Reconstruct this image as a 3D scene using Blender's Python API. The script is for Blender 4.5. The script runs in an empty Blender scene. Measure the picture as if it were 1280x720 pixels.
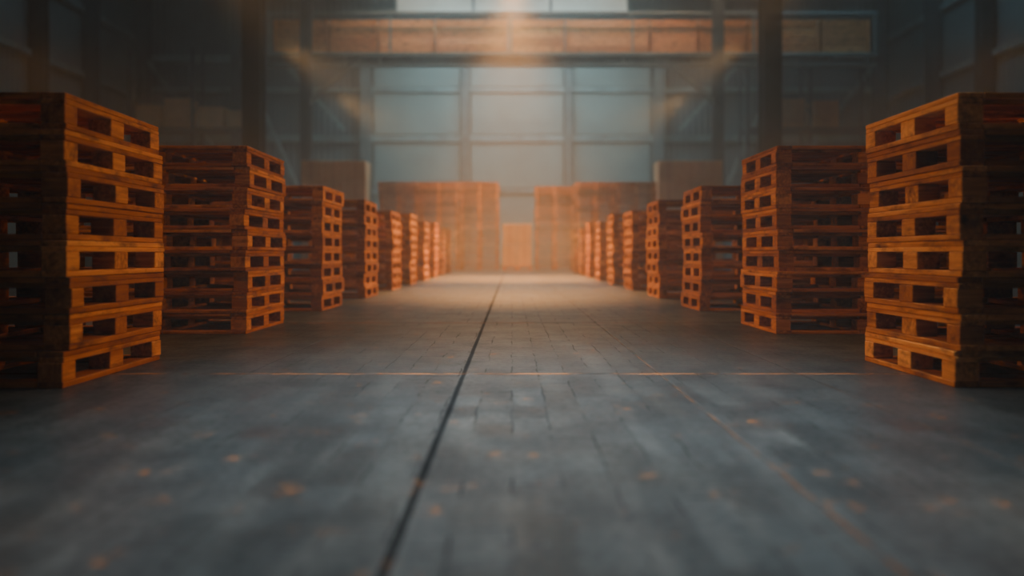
import bpy, math, random
from mathutils import Matrix, Vector
random.seed(7)
scene = bpy.context.scene
COL = scene.collection

# ------------------------------------------------------------ node helpers
def new_mat(name):
    m = bpy.data.materials.new(name); m.use_nodes = True
    nt = m.node_tree; nt.nodes.clear()
    out = nt.nodes.new('ShaderNodeOutputMaterial')
    b = nt.nodes.new('ShaderNodeBsdfPrincipled')
    nt.links.new(b.outputs[0], out.inputs[0])
    return m, nt, b, out
def N(nt, typ, **kw):
    n = nt.nodes.new(typ)
    for k, v in kw.items(): setattr(n, k, v)
    return n
def setin(nt, sock, v):
    if isinstance(v, bpy.types.NodeSocket): nt.links.new(v, sock)
    else: sock.default_value = v
def M(nt, op, a, b=0.0, c=None, clamp=False):
    n = N(nt, 'ShaderNodeMath', operation=op, use_clamp=clamp)
    setin(nt, n.inputs[0], a); setin(nt, n.inputs[1], b)
    if c is not None: setin(nt, n.inputs[2], c)
    return n.outputs[0]
def MR(nt, v, a, b, c=0.0, d=1.0):
    n = N(nt, 'ShaderNodeMapRange')
    setin(nt, n.inputs[0], v)
    for i, q in enumerate((a, b, c, d)): n.inputs[i+1].default_value = q
    return n.outputs[0]
def MIX(nt, f, a, b, bt='MIX'):
    n = N(nt, 'ShaderNodeMix', data_type='RGBA', blend_type=bt)
    setin(nt, n.inputs[0], f)
    for s, v in ((n.inputs[6], a), (n.inputs[7], b)):
        if isinstance(v, tuple): v = (*v[:3], 1)
        setin(nt, s, v)
    return n.outputs[2]
def NOISE(nt, vec, scale, detail=4, rough=0.55):
    n = N(nt, 'ShaderNodeTexNoise')
    if vec is not None: nt.links.new(vec, n.inputs['Vector'])
    n.inputs['Scale'].default_value = scale; n.inputs['Detail'].default_value = detail
    n.inputs['Roughness'].default_value = rough
    return n.outputs['Fac']
def MAP(nt, vec, scale=(1,1,1), rot=(0,0,0), loc=(0,0,0)):
    n = N(nt, 'ShaderNodeMapping'); nt.links.new(vec, n.inputs[0])
    n.inputs['Scale'].default_value = scale; n.inputs['Rotation'].default_value = rot
    n.inputs['Location'].default_value = loc
    return n.outputs[0]
def BUMP(nt, bsdf, h, strength, dist):
    n = N(nt, 'ShaderNodeBump'); nt.links.new(h, n.inputs['Height'])
    n.inputs['Strength'].default_value = strength; n.inputs['Distance'].default_value = dist
    nt.links.new(n.outputs[0], bsdf.inputs['Normal'])

# ------------------------------------------------------------ materials
def wood_material(name, dark, mid, light):
    m, nt, b, out = new_mat(name)
    gc = N(nt, 'ShaderNodeAttribute', attribute_name='gc').outputs['Vector']
    tint = N(nt, 'ShaderNodeAttribute', attribute_name='tint').outputs['Fac']
    g = NOISE(nt, MAP(nt, gc, (3, 55, 55)), 1.0, 6, 0.65)
    blot = NOISE(nt, MAP(nt, gc, (5, 12, 12)), 1.0, 5, 0.65)
    f = M(nt, 'ADD', M(nt, 'MULTIPLY', tint, 0.42), M(nt, 'MULTIPLY', g, 0.58))
    c1 = MIX(nt, MR(nt, f, 0.22, 0.68), dark, mid)
    c2 = MIX(nt, MR(nt, f, 0.46, 0.82), c1, light)
    c3 = MIX(nt, MR(nt, blot, 0.50, 0.73), c2, tuple(x*0.38 for x in dark))
    nt.links.new(c3, b.inputs['Base Color'])
    setin(nt, b.inputs['Roughness'], MR(nt, g, 0.2, 0.8, 0.5, 0.8))
    b.inputs['Specular IOR Level'].default_value = 0.15
    BUMP(nt, b, g, 0.7, 0.004)
    return m
wood = wood_material('pallet_wood', (0.22,0.060,0.011), (0.62,0.215,0.038), (0.92,0.43,0.11))
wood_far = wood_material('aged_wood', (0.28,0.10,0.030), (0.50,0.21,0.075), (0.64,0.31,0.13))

def floor_material():
    m, nt, b, out = new_mat('worn_floor_blocks')
    co = N(nt, 'ShaderNodeTexCoord').outputs['Object']
    sx = N(nt, 'ShaderNodeSeparateXYZ'); nt.links.new(co, sx.inputs[0])
    X, Y = sx.outputs[0], sx.outputs[1]
    big = NOISE(nt, co, 0.7, 5, 0.6)
    midn = NOISE(nt, co, 3.5, 6, 0.65)
    fine = NOISE(nt, co, 38, 5, 0.7)
    streak = NOISE(nt, MAP(nt, co, (9, 1.0, 1)), 1.0, 5, 0.6)
    wob = M(nt, 'MULTIPLY', M(nt, 'SUBTRACT', NOISE(nt, co, 6, 3), 0.5), 0.03)
    def brick(w, h, mortar, sc_loc):
        br = N(nt, 'ShaderNodeTexBrick', offset=0.5)
        add = N(nt, 'ShaderNodeVectorMath', operation='ADD')
        nt.links.new(MAP(nt, co, (1,1,1), (0,0,math.pi/2), sc_loc), add.inputs[0])
        cmb = N(nt, 'ShaderNodeCombineXYZ')
        nt.links.new(wob, cmb.inputs[0]); nt.links.new(wob, cmb.inputs[1])
        nt.links.new(cmb.outputs[0], add.inputs[1])
        nt.links.new(add.outputs[0], br.inputs['Vector'])
        br.inputs['Scale'].default_value = 1.0
        br.inputs['Mortar Size'].default_value = mortar
        br.inputs['Mortar Smooth'].default_value = 0.3
        br.inputs['Brick Width'].default_value = w
        br.inputs['Row Height'].default_value = h
        br.inputs['Color1'].default_value = (0.40,0.40,0.40,1)
        br.inputs['Color2'].default_value = (1.0,1.0,1.0,1)
        br.inputs['Mortar'].default_value = (0.6,0.6,0.6,1)
        return br
    b1 = brick(0.19, 0.115, 0.004, (0,0,0))
    crackmask = MR(nt, NOISE(nt, co, 2.6, 5, 0.75), 0.47, 0.57)
    centre = MR(nt, M(nt, 'ABSOLUTE', M(nt, 'SUBTRACT', X, 0.15)), 0.6, 1.3, 1.0, 0.3)
    crack = M(nt, 'MULTIPLY', M(nt, 'MULTIPLY', b1.outputs['Fac'], crackmask), centre)
    def seam(coord, c, w, wscale=1.0):
        d = M(nt, 'ABSOLUTE', M(nt, 'SUBTRACT', M(nt, 'ADD', coord, M(nt, 'MULTIPLY', wob, wscale)), c))
        return MR(nt, d, w*0.5, w*1.1, 1.0, 0.0)
    s_main = M(nt, 'MULTIPLY', seam(X, -0.21, 0.012, 0.12), 0.9)
    s2 = M(nt, 'MULTIPLY', seam(X, 0.64, 0.007, 0.5), MR(nt, midn, 0.38, 0.52))
    s3 = M(nt, 'MULTIPLY', seam(X, 1.25, 0.006, 0.5), 0.7)
    s4 = M(nt, 'MULTIPLY', seam(X, -1.15, 0.005, 0.5), 0.5)
    pp = M(nt, 'PINGPONG', M(nt, 'ADD', M(nt, 'SUBTRACT', Y, 3.5), wob), 1.3)
    cross = M(nt, 'MULTIPLY', MR(nt, pp, 0.012, 0.028, 1, 0), MR(nt, NOISE(nt, co, 3.1, 4, 0.7), 0.36, 0.46))
    joints = M(nt, 'MAXIMUM', M(nt, 'MAXIMUM', s2, s3), M(nt, 'MAXIMUM', s4, cross))
    alldark = M(nt, 'MAXIMUM', M(nt, 'MAXIMUM', s_main, M(nt, 'MULTIPLY', crack, 0.62)), M(nt, 'MULTIPLY', joints, 0.6))
    base = MIX(nt, MR(nt, big, 0.3, 0.7), (0.020,0.026,0.028), (0.046,0.052,0.052))
    base = MIX(nt, M(nt, 'MULTIPLY', MR(nt, streak, 0.45, 0.7), 0.6), base, (0.088,0.090,0.084))
    base = MIX(nt, M(nt, 'MULTIPLY', MR(nt, midn, 0.46, 0.62), 0.65), base, (0.010,0.013,0.014))
    sepb = b1.outputs['Color']
    base = MIX(nt, M(nt, 'MULTIPLY', centre, 0.7), base, MIX(nt, 1.0, base, sepb, 'MULTIPLY'))
    base = MIX(nt, M(nt, 'MULTIPLY', MR(nt, fine, 0.48, 0.66), 0.6), base, (0.008,0.010,0.011))
    rn = NOISE(nt, co, 7.5, 7, 0.78)
    rust = MR(nt, rn, 0.61, 0.66)
    rust2 = M(nt, 'MULTIPLY', M(nt, 'MAXIMUM', cross, M(nt, 'MULTIPLY', M(nt, 'MAXIMUM', s2, s3), 0.28)), MR(nt, NOISE(nt, co, 4, 4, 0.7), 0.42, 0.54))
    orange = M(nt, 'MAXIMUM', M(nt, 'MULTIPLY', rust, 0.7), M(nt, 'MULTIPLY', rust2, 0.65))
    base = MIX(nt, alldark, base, (0.002,0.0025,0.003))
    base = MIX(nt, orange, base, (0.34,0.12,0.03))
    nt.links.new(base, b.inputs['Base Color'])
    r = M(nt, 'ADD', MR(nt, midn, 0.3, 0.7, 0.21, 0.38), M(nt, 'MULTIPLY', MR(nt, fine, 0.3, 0.8), 0.12))
    r = M(nt, 'ADD', r, M(nt, 'MULTIPLY', sepb, 0.08))
    r = M(nt, 'ADD', r, M(nt, 'MULTIPLY', alldark, 0.4), clamp=True)
    nt.links.new(r, b.inputs['Roughness'])
    # open joints and dirt do not shine
    sp = M(nt, 'MULTIPLY', M(nt, 'SUBTRACT', 1.0, M(nt, 'MAXIMUM', alldark, M(nt, 'MULTIPLY', orange, 0.6))), MR(nt, fine, 0.45, 0.65, 0.75, 0.38))
    nt.links.new(sp, b.inputs['Specular IOR Level'])
    h = M(nt, 'SUBTRACT', M(nt, 'ADD', M(nt, 'MULTIPLY', fine, 0.2), M(nt, 'MULTIPLY', midn, 0.4)), alldark)
    BUMP(nt, b, h, 0.5, 0.006)
    return m
floor_m = floor_material()

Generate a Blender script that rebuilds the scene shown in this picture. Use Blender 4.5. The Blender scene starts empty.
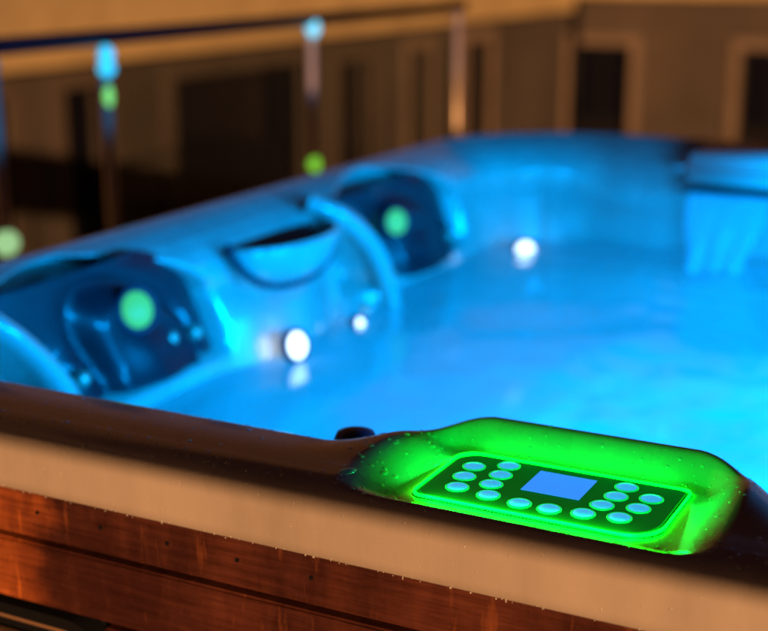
import bpy, bmesh, math, random
from mathutils import Vector, Matrix, noise
R = math.radians
random.seed(7)
scn = bpy.context.scene
col = scn.collection

# ------------------------------------------------------------------ helpers
def link(name, me, parent=None, mat=None, label=None, cat=None, group=None, kind=None, smooth=False):
    o = bpy.data.objects.new(name, me)
    col.objects.link(o)
    if parent is not None: o.parent = parent
    if mat is not None and me is not None: me.materials.append(mat)
    if smooth and me is not None:
        for p in me.polygons: p.use_smooth = True
    tag(o, label, cat, group, kind)
    return o
def tag(o, label=None, cat=None, group=None, kind=None):
    if label: o['label'] = label
    if cat: o['category'] = cat
    if group: o['group'] = group
    if kind: o['kind'] = kind
def empty(name, loc, label, cat, group=None):
    o = bpy.data.objects.new(name, None); col.objects.link(o)
    o.location = loc; tag(o, label, cat, group); return o
def build(name, bm, parent=None, mat=None, smooth=False, **k):
    me = bpy.data.meshes.new(name); bm.normal_update(); bm.to_mesh(me); bm.free()
    if parent is not None and parent.type == 'EMPTY' or parent is not None:
        # geometry is given in world coordinates: bring it into the frame of its root
        w = world_loc(parent); me.transform(Matrix.Translation(-w))
    return link(name, me, parent, mat, smooth=smooth, **k)
def world_loc(o):
    v = Vector((0, 0, 0))
    while o is not None:
        v += o.location; o = o.parent
    return v
def box(bm, x0, x1, y0, y1, z0, z1, bev=0):
    b = bmesh.new()
    bmesh.ops.create_cube(b, size=1)
    for v in b.verts:
        v.co = Vector(((x0+x1)/2 + v.co.x*(x1-x0), (y0+y1)/2 + v.co.y*(y1-y0), (z0+z1)/2 + v.co.z*(z1-z0)))
    if bev: bmesh.ops.bevel(b, geom=b.edges[:], offset=bev, segments=2, affect='EDGES')
    me = bpy.data.meshes.new('t'); b.to_mesh(me); b.free(); bm.from_mesh(me); bpy.data.meshes.remove(me)
def cyl(bm, p0, p1, r0, r1=None, seg=20, caps=True):
    r1 = r0 if r1 is None else r1
    p0, p1 = Vector(p0), Vector(p1); d = (p1-p0)
    q = d.to_track_quat('Z', 'Y').to_matrix().to_4x4()
    M = Matrix.Translation((p0+p1)/2) @ q
    bmesh.ops.create_cone(bm, cap_ends=caps, segments=seg, radius1=r0, radius2=r1, depth=d.length, matrix=M)
def sphere(bm, c, r, sx=1, sy=1, sz=1, u=16, v=10):
    M = Matrix.Translation(c) @ Matrix.Diagonal((sx, sy, sz, 1))
    bmesh.ops.create_uvsphere(bm, u_segments=u, v_segments=v, radius=r, matrix=M)
def lathe(bm, prof, c, axis=(0, 0, 1), seg=32):
    q = Vector(axis).to_track_quat('Z', 'Y').to_matrix()
    rows = []
    for r, h in prof:
        if r < 1e-6: rows.append([bm.verts.new(Vector(c)+q@Vector((0, 0, h)))])
        else: rows.append([bm.verts.new(Vector(c)+q@Vector((r*math.cos(2*math.pi*i/seg), r*math.sin(2*math.pi*i/seg), h))) for i in range(seg)])
    for a, b in zip(rows, rows[1:]):
        for i in range(seg):
            j = (i+1) % seg
            f = [a[i % len(a)], a[j % len(a)], b[j % len(b)], b[i % len(b)]]
            f = list(dict.fromkeys(f))
            if len(f) > 2: bm.faces.new(f)
def sst(a, b, x):
    if a > b: return 1-sst(b, a, x)
    if a == b: return float(x > a)
    t = max(0., min(1., (x-a)/(b-a))); return t*t*(3-2*t)
def lerp(a, b, t): return a+(b-a)*t

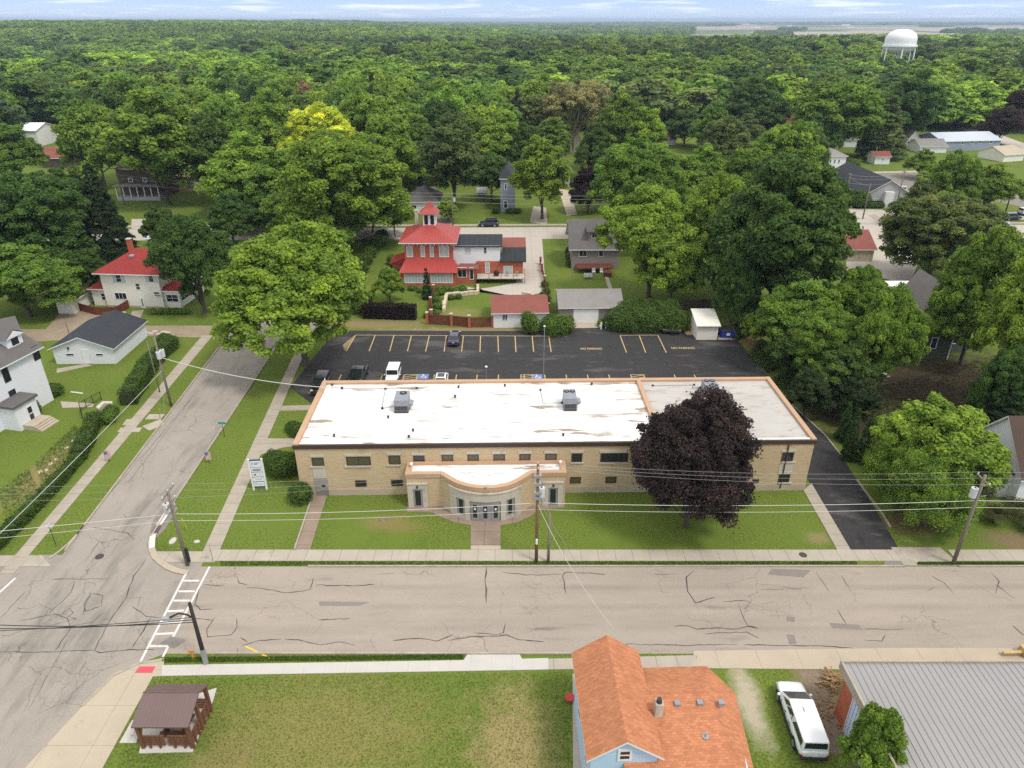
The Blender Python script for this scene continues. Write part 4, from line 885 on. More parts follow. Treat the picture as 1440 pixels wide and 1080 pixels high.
M['pavroof'] = mat('pavilion_roof', (.145, .090, .082), .4, (.125, .078, .070), .5, 4, .6, tex=tx_lines(0, .23, .025, .72), spec=.6)
M['metalroof'] = mat('ribbed_metal_roof', (.30, .285, .28), .5, (.26, .25, .245), .3, 5, .7, spec=.5, tex=chain(tx_stain(.4, .6, .85, (.33, .315, .30), (1, .4, 1))))
M['metalwall'] = mat('ribbed_metal_wall', (.58, .64, .74), .5, (.52, .58, .68), .3, 5, .7)
M['paleroof'] = mat('pale_metal_roof', (.50, .54, .60), .5, (.46, .50, .56), .3, 5, .7, tex=tx_lines(0, .4, .04, .8))
def glass_mat(name, col, rough=.08):
    m = flat(name, col, rough, 0, .7); return m
M['glass'] = glass_mat('window_glass', (.018, .022, .028)); M['glass_olive'] = glass_mat('window_blind_olive', (.085, .075, .045), .25); M['glass_pale'] = glass_mat('window_blind_pale', (.40, .43, .42), .2)
M['steel'] = mat('door_grey_steel', (.30, .28, .27), .5, (.25, .235, .225), 1)
M['wood_pole'] = mat('weathered_pole', (.24, .205, .165), .9, (.16, .135, .11), 2, 4, .8, stretch=(4, 4, .4)); M['brown_pole'] = mat('treated_pole', (.24, .145, .07), .9, (.16, .10, .05), 2, 4, .8, stretch=(4, 4, .4))
M['dark_pole'] = mat('dark_pole', (.05, .04, .035), .9, (.03, .025, .022), 2, 4, .8, stretch=(4, 4, .4))

class Frame:
    """a building's local frame: A front-left, B front-right corner on the ground; x along the front, y to the back"""
    def __init__(s, name, label, cat, A, B, group=None):
        s.A = Vector((A[0], A[1])); s.B = Vector((B[0], B[1])); s.W = (s.B-s.A).length; s.ang = math.atan2(s.B.y-s.A.y, s.B.x-s.A.x)
        s.root = empty(name, (A[0], A[1], float(hill(A[0], A[1]))), s.ang, label, cat, group); s.zo = s.root.location.z
        s.d = Vector((math.cos(s.ang), math.sin(s.ang))); s.n = Vector((-s.d.y, s.d.x))
    def w(s, x, y): p = s.A+s.d*x+s.n*y; return (p.x, p.y)
    def loc(s, p): q = Vector((p[0]-s.A.x, p[1]-s.A.y)); return (q.dot(s.d), q.dot(s.n))
    def face(s, f, D, x0=0, y0=0, W=None):
        """origin, direction of a wall: front f, right r, back b, left l (seen from outside, left to right)"""
        W = s.W if W is None else W
        return {'f': ((x0, y0), (1, 0)), 'r': ((x0+W, y0), (0, 1)), 'b': ((x0+W, y0+D), (-1, 0)), 'l': ((x0, y0+D), (0, -1))}[f]
def opening(parent, o, d, u, z, w, h, name='window', glass='glass', frame='white', fw=.09, mull=(0, 0), sill=None, out=.0, header=None, label=None, panel=None):
    """a framed opening on a wall: frame ring with its pane as a sub-part"""
    ang = math.atan2(d[1], d[0]); T = Matrix.Translation((o[0]+d[0]*u, o[1]+d[1]*u, z)) @ Matrix.Rotation(ang, 4, 'Z')
    b = MB(); y0, y1 = -.055-out, .05
    b.box(0, fw, y0, y1, 0, h, T); b.box(w-fw, w, y0, y1, 0, h, T); b.box(fw, w-fw, y0, y1, h-fw, h, T); b.box(fw, w-fw, y0, y1, 0, fw, T)
    for i in range(mull[0]):
        x = fw+(w-2*fw)*(i+1)/(mull[0]+1); b.box(x-fw*.3, x+fw*.3, y0+.01, y1, fw, h-fw, T)
    for i in range(mull[1]):
        zz = fw+(h-2*fw)*(i+1)/(mull[1]+1); b.box(fw, w-fw, y0+.013, y1, zz-fw*.3, zz+fw*.3, T)
    if sill: b.m = 0; b.box(-.1, w+.1, y0-.06, y1, -.12, -.002, T)
    fr = b.build(name, M[frame] if isinstance(frame, str) else frame, parent)
    if header:
        hb = MB().box(-.14, w+.14, -.06, .04, h+.004, h+header, T).build('lintel', M['stone'], fr)
    p = MB().box(fw*.9, w-fw*.9, -.025-out, .04, fw*.9, h-fw*.9, T).build('pane' if name != 'door' and not panel else 'door_panel', M[panel or glass], fr)
    if label: fr['label'] = label
    return fr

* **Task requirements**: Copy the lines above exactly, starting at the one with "Generate a Blender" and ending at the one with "col = scn.collection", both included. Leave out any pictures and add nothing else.

* **Complete output**:
Generate a Blender script that rebuilds the scene shown in this picture. Use Blender 4.5. The Blender scene starts empty.
import bpy, bmesh, math, random
from mathutils import Vector, Matrix, noise
R = math.radians
random.seed(7)
scn = bpy.context.scene
col = scn.collection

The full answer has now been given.